El aparente exceso de composiciones centrales, que en ocasiones desmerece la belleza de los monumentos romanos y de los decorados interiores y callejeros, sirve para retratar la elegante decadencia del paso del tiempo en las ruinas del pasado y de la edad madura con una mirada que apunta en línea recta hacia un camino que siempre está por recorrer, el laberinto permanente de uno mismo, como una línea recta borgiana, sin final, sin perspectiva lateral o de profundidad, pero también sin precipicio, sin estridencia trágica, sólo un seguir adelante para nada, un seguir por seguir bello y absurdo, sin sentido, o en busca de un sentido que siempre se aguarda y nunca se adivina, como metáfora para componer una ética serena, a la vez compleja y sencilla, de la madurez de la vida. Gambardella, un vividor pulcro, ordenado en su desorden vital, contemplativo y tranquilo, pasea por las escenas como el que no tiene nada en que ocuparse. La vida es, al fin, este caminar solitario y agradable, y todo lo demás sólo es fantasma bello alrededor o ilusión social, añadido necesario y a la vez sobrante, resto prescindible en el que uno bucea sin esperar gran cosa a cambio, que, paradójicamente, no puede ser dejado de lado, y, sin embargo, pasa continuamente de largo generando breves momentos de calmada belleza o de consciente reflexión. Ante un caminar sin destino, no hay más objetivo que el propio caminar/vivir en una continua contemplación de la belleza en derredor.

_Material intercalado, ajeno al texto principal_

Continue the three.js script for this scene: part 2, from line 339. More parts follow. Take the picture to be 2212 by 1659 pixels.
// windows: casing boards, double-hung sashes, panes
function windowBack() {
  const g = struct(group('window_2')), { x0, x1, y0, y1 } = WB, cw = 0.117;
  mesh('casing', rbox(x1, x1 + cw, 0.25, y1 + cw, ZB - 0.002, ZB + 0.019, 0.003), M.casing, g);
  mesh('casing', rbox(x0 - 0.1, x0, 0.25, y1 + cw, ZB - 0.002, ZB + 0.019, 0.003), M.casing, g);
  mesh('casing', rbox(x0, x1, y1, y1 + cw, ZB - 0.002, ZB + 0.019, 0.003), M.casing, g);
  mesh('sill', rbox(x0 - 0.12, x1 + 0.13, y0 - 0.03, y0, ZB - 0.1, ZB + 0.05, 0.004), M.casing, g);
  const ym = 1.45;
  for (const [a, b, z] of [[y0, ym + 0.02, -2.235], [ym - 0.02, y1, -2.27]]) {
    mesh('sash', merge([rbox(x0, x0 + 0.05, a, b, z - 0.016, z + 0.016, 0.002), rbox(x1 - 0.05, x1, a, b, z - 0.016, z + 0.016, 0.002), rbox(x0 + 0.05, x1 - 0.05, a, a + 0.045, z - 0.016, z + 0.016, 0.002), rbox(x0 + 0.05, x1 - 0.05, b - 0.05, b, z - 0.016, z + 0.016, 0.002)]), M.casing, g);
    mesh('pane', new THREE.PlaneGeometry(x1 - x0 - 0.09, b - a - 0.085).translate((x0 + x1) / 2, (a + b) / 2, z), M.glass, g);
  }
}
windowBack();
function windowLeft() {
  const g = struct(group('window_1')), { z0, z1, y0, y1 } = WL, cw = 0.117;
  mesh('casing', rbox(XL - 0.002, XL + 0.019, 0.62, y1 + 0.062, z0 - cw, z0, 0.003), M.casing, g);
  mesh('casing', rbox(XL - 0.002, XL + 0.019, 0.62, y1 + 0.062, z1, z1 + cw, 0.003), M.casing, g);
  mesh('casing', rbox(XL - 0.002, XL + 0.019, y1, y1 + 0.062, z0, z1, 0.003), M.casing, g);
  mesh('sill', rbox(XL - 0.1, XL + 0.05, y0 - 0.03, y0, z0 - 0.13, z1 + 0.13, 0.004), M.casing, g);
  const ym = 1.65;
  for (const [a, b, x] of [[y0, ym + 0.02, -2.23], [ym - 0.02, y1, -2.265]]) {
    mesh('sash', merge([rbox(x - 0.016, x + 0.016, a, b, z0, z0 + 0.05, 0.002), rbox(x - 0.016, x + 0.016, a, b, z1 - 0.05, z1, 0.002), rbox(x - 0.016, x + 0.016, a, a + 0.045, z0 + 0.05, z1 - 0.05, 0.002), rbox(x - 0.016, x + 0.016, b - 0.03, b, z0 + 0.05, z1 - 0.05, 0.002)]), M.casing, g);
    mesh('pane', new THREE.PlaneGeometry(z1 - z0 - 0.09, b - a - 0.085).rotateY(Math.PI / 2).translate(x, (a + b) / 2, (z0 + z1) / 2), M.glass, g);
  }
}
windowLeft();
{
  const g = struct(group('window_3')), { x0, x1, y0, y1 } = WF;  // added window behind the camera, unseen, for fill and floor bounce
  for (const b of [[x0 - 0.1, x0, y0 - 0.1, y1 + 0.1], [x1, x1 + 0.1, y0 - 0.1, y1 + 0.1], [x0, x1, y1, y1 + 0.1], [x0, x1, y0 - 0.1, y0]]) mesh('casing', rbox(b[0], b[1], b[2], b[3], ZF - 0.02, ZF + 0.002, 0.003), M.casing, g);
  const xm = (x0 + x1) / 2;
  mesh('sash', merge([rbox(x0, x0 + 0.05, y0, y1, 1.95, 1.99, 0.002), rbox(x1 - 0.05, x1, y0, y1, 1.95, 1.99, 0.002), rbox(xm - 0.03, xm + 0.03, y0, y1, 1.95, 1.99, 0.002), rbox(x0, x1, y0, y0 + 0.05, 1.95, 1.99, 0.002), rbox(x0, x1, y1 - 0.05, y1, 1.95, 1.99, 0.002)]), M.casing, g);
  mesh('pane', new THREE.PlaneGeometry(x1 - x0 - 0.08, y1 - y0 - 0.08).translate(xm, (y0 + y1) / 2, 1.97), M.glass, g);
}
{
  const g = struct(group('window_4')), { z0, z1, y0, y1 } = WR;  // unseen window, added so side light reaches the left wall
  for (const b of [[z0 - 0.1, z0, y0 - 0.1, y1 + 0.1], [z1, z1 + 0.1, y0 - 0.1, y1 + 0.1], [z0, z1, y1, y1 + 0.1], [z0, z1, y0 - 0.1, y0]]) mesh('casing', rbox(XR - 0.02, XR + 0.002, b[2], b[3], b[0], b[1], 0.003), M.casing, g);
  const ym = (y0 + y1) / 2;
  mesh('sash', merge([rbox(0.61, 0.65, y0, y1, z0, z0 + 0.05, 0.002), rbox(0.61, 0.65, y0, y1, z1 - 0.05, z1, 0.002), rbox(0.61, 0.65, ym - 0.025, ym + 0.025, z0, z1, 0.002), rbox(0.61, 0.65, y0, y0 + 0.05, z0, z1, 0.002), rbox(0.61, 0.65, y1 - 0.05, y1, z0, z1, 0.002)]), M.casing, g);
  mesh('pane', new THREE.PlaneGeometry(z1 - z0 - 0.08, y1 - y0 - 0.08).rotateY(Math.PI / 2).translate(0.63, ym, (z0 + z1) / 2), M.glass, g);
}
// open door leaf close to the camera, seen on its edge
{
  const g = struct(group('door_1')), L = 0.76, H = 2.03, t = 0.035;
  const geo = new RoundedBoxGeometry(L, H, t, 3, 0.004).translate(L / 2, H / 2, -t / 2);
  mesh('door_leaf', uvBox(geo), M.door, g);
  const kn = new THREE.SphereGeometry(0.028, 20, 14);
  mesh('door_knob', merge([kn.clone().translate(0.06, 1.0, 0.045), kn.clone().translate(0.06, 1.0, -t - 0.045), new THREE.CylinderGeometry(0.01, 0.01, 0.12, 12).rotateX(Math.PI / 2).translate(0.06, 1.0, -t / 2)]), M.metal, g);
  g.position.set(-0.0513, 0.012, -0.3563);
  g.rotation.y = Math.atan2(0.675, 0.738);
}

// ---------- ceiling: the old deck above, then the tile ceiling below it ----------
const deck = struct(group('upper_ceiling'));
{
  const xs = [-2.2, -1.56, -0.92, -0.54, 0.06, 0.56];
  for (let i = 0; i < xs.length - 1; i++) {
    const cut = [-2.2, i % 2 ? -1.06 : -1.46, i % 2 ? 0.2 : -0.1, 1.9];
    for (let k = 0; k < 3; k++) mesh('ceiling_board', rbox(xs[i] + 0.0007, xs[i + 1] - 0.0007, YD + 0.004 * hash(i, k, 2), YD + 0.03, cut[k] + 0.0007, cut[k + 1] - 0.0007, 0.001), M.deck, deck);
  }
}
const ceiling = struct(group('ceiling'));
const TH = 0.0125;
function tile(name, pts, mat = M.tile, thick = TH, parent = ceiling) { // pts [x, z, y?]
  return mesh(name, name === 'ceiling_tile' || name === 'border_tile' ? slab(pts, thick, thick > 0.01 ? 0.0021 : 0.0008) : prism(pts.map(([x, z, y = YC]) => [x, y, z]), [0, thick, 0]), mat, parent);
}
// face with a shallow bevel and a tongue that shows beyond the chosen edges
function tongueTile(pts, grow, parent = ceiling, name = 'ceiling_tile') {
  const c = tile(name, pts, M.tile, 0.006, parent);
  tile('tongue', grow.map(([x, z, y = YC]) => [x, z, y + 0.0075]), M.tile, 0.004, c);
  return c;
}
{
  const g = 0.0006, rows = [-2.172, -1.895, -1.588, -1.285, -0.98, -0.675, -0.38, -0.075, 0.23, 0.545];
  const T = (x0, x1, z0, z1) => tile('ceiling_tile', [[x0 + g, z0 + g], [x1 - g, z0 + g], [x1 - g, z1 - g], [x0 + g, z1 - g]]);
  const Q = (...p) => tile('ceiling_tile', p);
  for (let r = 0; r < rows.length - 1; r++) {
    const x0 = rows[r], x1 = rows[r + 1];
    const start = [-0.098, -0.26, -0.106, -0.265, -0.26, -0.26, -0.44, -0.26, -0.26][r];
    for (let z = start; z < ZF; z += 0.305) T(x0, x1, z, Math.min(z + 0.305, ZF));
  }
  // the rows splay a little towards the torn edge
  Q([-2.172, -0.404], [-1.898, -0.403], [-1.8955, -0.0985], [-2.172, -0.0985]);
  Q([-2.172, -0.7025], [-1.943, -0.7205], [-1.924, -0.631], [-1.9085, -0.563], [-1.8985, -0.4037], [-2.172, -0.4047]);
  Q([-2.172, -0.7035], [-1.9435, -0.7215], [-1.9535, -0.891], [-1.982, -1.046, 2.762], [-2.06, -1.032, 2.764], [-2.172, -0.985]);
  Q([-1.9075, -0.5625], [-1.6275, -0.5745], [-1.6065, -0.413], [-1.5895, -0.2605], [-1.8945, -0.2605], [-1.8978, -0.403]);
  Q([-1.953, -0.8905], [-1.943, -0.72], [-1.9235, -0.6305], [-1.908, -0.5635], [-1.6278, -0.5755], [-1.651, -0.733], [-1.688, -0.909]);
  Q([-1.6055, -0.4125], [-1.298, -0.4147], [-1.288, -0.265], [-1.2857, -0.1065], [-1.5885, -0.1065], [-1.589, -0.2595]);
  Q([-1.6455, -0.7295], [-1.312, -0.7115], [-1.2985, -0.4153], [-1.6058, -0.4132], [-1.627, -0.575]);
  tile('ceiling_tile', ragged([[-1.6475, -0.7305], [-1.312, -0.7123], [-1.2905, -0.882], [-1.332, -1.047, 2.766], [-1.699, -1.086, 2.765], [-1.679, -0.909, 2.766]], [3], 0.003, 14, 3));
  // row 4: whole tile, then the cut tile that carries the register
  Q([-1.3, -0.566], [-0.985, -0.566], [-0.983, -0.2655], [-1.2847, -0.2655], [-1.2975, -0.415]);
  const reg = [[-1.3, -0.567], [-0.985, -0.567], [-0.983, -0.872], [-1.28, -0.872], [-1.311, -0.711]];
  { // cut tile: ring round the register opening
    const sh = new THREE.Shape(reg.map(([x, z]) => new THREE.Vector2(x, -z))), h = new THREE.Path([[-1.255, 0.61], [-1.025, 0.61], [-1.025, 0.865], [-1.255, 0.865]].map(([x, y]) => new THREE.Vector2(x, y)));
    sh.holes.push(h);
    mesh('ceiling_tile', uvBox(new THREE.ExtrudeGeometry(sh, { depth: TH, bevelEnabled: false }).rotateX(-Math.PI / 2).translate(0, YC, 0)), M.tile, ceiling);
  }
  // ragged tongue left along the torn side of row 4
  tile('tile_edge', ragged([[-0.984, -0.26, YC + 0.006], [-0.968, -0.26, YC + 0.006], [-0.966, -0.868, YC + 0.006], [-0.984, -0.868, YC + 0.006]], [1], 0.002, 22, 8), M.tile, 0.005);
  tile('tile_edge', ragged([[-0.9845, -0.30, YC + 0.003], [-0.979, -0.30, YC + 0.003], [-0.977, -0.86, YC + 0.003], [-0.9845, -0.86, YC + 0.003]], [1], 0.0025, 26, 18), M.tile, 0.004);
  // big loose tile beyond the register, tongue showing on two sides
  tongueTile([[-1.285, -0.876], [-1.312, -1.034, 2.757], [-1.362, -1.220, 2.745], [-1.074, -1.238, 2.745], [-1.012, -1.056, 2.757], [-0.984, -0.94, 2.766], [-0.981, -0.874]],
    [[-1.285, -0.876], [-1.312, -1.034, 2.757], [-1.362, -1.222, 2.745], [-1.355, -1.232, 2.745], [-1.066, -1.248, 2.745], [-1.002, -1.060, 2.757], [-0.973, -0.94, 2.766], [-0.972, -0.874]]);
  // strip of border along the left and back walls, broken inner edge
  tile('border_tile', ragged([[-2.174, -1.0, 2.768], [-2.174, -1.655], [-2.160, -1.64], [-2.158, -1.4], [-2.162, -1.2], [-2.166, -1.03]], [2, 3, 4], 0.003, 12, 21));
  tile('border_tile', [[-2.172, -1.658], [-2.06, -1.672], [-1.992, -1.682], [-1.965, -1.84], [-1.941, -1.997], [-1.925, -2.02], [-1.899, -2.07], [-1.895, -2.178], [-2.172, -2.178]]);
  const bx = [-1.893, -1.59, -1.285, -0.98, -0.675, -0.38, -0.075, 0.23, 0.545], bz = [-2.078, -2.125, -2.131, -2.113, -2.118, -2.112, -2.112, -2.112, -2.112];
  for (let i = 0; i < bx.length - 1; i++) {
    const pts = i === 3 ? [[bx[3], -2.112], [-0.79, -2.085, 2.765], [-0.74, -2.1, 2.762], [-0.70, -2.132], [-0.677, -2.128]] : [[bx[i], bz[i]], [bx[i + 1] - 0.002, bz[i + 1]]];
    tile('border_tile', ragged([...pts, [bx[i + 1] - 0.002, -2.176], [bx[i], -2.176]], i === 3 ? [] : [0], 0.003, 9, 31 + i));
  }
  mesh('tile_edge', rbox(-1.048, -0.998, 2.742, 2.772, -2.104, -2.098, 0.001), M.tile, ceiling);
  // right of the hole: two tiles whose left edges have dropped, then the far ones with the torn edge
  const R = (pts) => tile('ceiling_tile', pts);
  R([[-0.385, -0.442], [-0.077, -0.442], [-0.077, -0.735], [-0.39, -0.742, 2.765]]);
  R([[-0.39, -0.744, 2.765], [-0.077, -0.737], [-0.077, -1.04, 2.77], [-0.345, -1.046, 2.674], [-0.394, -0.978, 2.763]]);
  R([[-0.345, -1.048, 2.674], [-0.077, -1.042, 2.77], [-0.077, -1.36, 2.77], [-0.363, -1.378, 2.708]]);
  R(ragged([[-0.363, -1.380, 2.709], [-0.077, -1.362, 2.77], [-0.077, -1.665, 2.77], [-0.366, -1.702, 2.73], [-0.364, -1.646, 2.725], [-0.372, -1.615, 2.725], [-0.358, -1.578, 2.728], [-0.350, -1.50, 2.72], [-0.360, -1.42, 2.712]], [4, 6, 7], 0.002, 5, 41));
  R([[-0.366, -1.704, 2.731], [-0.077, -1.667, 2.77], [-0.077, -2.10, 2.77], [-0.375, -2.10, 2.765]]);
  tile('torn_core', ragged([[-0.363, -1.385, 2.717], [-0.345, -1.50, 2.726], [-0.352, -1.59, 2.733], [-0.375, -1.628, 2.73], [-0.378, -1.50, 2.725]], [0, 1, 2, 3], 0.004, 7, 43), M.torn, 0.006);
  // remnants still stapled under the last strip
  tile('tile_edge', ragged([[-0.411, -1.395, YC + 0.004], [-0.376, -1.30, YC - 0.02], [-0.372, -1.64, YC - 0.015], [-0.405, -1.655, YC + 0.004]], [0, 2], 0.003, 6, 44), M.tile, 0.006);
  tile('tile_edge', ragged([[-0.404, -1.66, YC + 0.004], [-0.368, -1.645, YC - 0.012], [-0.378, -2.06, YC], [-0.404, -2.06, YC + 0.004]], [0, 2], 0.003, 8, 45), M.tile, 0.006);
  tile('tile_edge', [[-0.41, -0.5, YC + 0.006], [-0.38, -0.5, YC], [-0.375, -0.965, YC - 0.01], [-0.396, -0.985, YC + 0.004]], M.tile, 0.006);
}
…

La dimensión ética de esta existencia mundana en la que todos nos sentimos partícipes y protagonistas sin protagonismo, miembros de una coral compartida en primera persona, se resolverá más allá de las tradicionales categorías morales de lo trascendente (la ética de la muerte y el tiempo que huye, la tragedia del destino irrevocable, el hedonismo sensual del carpe diem), que no son irrelevantes, sino piezas necesarias para trasladar la reflexión ética hacia una estética de la farsa asumida, de la vida entendida como gran teatro del mundo, representado en escenarios de una belleza que sólo puede ser decadente para ser veraz, para no confundir el placer maduro de la contemplación con la intensidad de la ilusión juvenil, ambas vanas y hermosas. Una lección de ética que convierte la mundanidad, la irrelevancia de lo cotidiano y del éxito social, en el espacio central de la narración vital, allí donde todo sucede, también la reflexión profunda y la construcción poética del sentido. 

Seguramente, aunque menor que el protagonista, mi propia edad me ha hecho cómplice de la reflexión, atrapado entre el deseo de vivir y la consciencia de lo intrascendente de nuestros esfuerzos, sin más sentido que el que lleguemos a proponer para nuestra presencia en un mundo que tiende a la ruina, a la decadencia inevitable del tiempo que, ora es la promesa de un futuro en que desplegar proyectos vitales, ora la evidencia de una muerte que acecha, de la que no queda esperar más que la herencia serena de la huella de unas ruinas, símbolo del inevitable fin de todo lo que nos rodea, de la historia, de la cultura compartida, de las ambiciones personales y de nosotros mismos, actores en una obra perecedera en la que, sin más remedio, debemos también asumir el papel de autor.